INSTRUCTION.
Write out the data again in full, exactly as it reads.

▼

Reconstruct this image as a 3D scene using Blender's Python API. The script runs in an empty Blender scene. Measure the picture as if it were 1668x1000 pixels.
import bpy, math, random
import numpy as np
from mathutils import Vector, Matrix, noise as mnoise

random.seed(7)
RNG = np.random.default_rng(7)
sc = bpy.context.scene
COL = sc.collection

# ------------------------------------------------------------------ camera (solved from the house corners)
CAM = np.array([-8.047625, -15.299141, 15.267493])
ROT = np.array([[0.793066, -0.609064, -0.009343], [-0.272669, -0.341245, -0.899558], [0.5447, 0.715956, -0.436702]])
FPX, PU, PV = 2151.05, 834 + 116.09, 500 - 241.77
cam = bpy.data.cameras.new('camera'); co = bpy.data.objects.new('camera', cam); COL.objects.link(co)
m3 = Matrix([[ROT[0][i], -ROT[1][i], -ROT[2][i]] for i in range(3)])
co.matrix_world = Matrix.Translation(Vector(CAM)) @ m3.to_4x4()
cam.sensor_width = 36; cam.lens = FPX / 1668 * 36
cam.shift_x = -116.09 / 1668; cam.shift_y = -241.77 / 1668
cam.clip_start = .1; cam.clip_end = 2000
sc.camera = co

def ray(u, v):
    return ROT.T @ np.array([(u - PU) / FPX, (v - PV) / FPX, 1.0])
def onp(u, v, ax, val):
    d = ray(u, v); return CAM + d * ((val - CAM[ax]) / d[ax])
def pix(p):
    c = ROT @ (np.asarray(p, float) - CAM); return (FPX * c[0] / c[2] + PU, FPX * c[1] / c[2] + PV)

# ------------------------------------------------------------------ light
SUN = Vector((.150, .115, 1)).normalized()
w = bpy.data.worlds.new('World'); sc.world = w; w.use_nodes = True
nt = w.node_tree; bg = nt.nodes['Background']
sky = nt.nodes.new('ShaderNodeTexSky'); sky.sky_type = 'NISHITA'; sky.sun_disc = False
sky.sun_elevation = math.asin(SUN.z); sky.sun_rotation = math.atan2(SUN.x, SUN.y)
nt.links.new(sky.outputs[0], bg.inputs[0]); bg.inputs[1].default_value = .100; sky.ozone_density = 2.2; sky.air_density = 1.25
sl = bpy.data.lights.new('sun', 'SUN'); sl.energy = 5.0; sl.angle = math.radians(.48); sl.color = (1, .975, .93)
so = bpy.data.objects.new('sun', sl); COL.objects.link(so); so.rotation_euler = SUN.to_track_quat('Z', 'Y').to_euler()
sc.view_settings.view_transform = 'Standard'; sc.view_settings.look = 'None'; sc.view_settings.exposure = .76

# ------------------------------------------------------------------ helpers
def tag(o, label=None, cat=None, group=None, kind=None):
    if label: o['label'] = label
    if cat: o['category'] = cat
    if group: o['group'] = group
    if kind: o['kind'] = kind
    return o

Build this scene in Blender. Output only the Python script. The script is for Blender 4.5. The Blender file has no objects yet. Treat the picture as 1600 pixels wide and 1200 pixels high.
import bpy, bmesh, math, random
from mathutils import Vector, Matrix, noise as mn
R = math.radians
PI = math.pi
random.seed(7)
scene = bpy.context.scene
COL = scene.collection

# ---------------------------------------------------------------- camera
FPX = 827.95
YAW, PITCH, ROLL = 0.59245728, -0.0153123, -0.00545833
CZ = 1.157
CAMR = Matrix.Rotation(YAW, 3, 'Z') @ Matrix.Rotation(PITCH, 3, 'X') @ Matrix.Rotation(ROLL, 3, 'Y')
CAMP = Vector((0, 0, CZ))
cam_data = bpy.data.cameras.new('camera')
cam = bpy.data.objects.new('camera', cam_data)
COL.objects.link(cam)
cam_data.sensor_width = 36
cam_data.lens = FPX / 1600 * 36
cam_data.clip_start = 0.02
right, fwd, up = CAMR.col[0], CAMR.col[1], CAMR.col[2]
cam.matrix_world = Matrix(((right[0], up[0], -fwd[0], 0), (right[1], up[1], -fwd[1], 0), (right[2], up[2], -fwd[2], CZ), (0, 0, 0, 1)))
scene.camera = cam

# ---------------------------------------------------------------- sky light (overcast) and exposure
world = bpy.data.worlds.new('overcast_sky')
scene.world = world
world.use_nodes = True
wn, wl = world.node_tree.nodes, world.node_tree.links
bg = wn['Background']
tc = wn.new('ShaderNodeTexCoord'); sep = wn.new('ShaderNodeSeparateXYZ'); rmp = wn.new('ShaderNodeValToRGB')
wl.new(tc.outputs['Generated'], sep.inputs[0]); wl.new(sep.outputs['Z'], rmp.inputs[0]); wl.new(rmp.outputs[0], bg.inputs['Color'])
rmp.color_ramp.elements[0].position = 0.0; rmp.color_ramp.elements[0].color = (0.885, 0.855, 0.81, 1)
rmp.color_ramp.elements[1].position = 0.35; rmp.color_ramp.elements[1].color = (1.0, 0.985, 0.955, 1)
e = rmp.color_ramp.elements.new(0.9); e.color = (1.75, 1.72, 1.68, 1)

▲

ANSWER IN FULL.
Reconstruct this image as a 3D scene using Blender's Python API. The script runs in an empty Blender scene. Measure the picture as if it were 1668x1000 pixels.
import bpy, math, random
import numpy as np
from mathutils import Vector, Matrix, noise as mnoise

random.seed(7)
RNG = np.random.default_rng(7)
sc = bpy.context.scene
COL = sc.collection

# ------------------------------------------------------------------ camera (solved from the house corners)
CAM = np.array([-8.047625, -15.299141, 15.267493])
ROT = np.array([[0.793066, -0.609064, -0.009343], [-0.272669, -0.341245, -0.899558], [0.5447, 0.715956, -0.436702]])
FPX, PU, PV = 2151.05, 834 + 116.09, 500 - 241.77
cam = bpy.data.cameras.new('camera'); co = bpy.data.objects.new('camera', cam); COL.objects.link(co)
m3 = Matrix([[ROT[0][i], -ROT[1][i], -ROT[2][i]] for i in range(3)])
co.matrix_world = Matrix.Translation(Vector(CAM)) @ m3.to_4x4()
cam.sensor_width = 36; cam.lens = FPX / 1668 * 36
cam.shift_x = -116.09 / 1668; cam.shift_y = -241.77 / 1668
cam.clip_start = .1; cam.clip_end = 2000
sc.camera = co

def ray(u, v):
    return ROT.T @ np.array([(u - PU) / FPX, (v - PV) / FPX, 1.0])
def onp(u, v, ax, val):
    d = ray(u, v); return CAM + d * ((val - CAM[ax]) / d[ax])
def pix(p):
    c = ROT @ (np.asarray(p, float) - CAM); return (FPX * c[0] / c[2] + PU, FPX * c[1] / c[2] + PV)

# ------------------------------------------------------------------ light
SUN = Vector((.150, .115, 1)).normalized()
w = bpy.data.worlds.new('World'); sc.world = w; w.use_nodes = True
nt = w.node_tree; bg = nt.nodes['Background']
sky = nt.nodes.new('ShaderNodeTexSky'); sky.sky_type = 'NISHITA'; sky.sun_disc = False
sky.sun_elevation = math.asin(SUN.z); sky.sun_rotation = math.atan2(SUN.x, SUN.y)
nt.links.new(sky.outputs[0], bg.inputs[0]); bg.inputs[1].default_value = .100; sky.ozone_density = 2.2; sky.air_density = 1.25
sl = bpy.data.lights.new('sun', 'SUN'); sl.energy = 5.0; sl.angle = math.radians(.48); sl.color = (1, .975, .93)
so = bpy.data.objects.new('sun', sl); COL.objects.link(so); so.rotation_euler = SUN.to_track_quat('Z', 'Y').to_euler()
sc.view_settings.view_transform = 'Standard'; sc.view_settings.look = 'None'; sc.view_settings.exposure = .76

# ------------------------------------------------------------------ helpers
def tag(o, label=None, cat=None, group=None, kind=None):
    if label: o['label'] = label
    if cat: o['category'] = cat
    if group: o['group'] = group
    if kind: o['kind'] = kind
    return o

Build this scene in Blender. Output only the Python script. The script is for Blender 4.5. The Blender file has no objects yet. Treat the picture as 1600 pixels wide and 1200 pixels high.
import bpy, bmesh, math, random
from mathutils import Vector, Matrix, noise as mn
R = math.radians
PI = math.pi
random.seed(7)
scene = bpy.context.scene
COL = scene.collection

# ---------------------------------------------------------------- camera
FPX = 827.95
YAW, PITCH, ROLL = 0.59245728, -0.0153123, -0.00545833
CZ = 1.157
CAMR = Matrix.Rotation(YAW, 3, 'Z') @ Matrix.Rotation(PITCH, 3, 'X') @ Matrix.Rotation(ROLL, 3, 'Y')
CAMP = Vector((0, 0, CZ))
cam_data = bpy.data.cameras.new('camera')
cam = bpy.data.objects.new('camera', cam_data)
COL.objects.link(cam)
cam_data.sensor_width = 36
cam_data.lens = FPX / 1600 * 36
cam_data.clip_start = 0.02
right, fwd, up = CAMR.col[0], CAMR.col[1], CAMR.col[2]
cam.matrix_world = Matrix(((right[0], up[0], -fwd[0], 0), (right[1], up[1], -fwd[1], 0), (right[2], up[2], -fwd[2], CZ), (0, 0, 0, 1)))
scene.camera = cam

# ---------------------------------------------------------------- sky light (overcast) and exposure
world = bpy.data.worlds.new('overcast_sky')
scene.world = world
world.use_nodes = True
wn, wl = world.node_tree.nodes, world.node_tree.links
bg = wn['Background']
tc = wn.new('ShaderNodeTexCoord'); sep = wn.new('ShaderNodeSeparateXYZ'); rmp = wn.new('ShaderNodeValToRGB')
wl.new(tc.outputs['Generated'], sep.inputs[0]); wl.new(sep.outputs['Z'], rmp.inputs[0]); wl.new(rmp.outputs[0], bg.inputs['Color'])
rmp.color_ramp.elements[0].position = 0.0; rmp.color_ramp.elements[0].color = (0.885, 0.855, 0.81, 1)
rmp.color_ramp.elements[1].position = 0.35; rmp.color_ramp.elements[1].color = (1.0, 0.985, 0.955, 1)
e = rmp.color_ramp.elements.new(0.9); e.color = (1.75, 1.72, 1.68, 1)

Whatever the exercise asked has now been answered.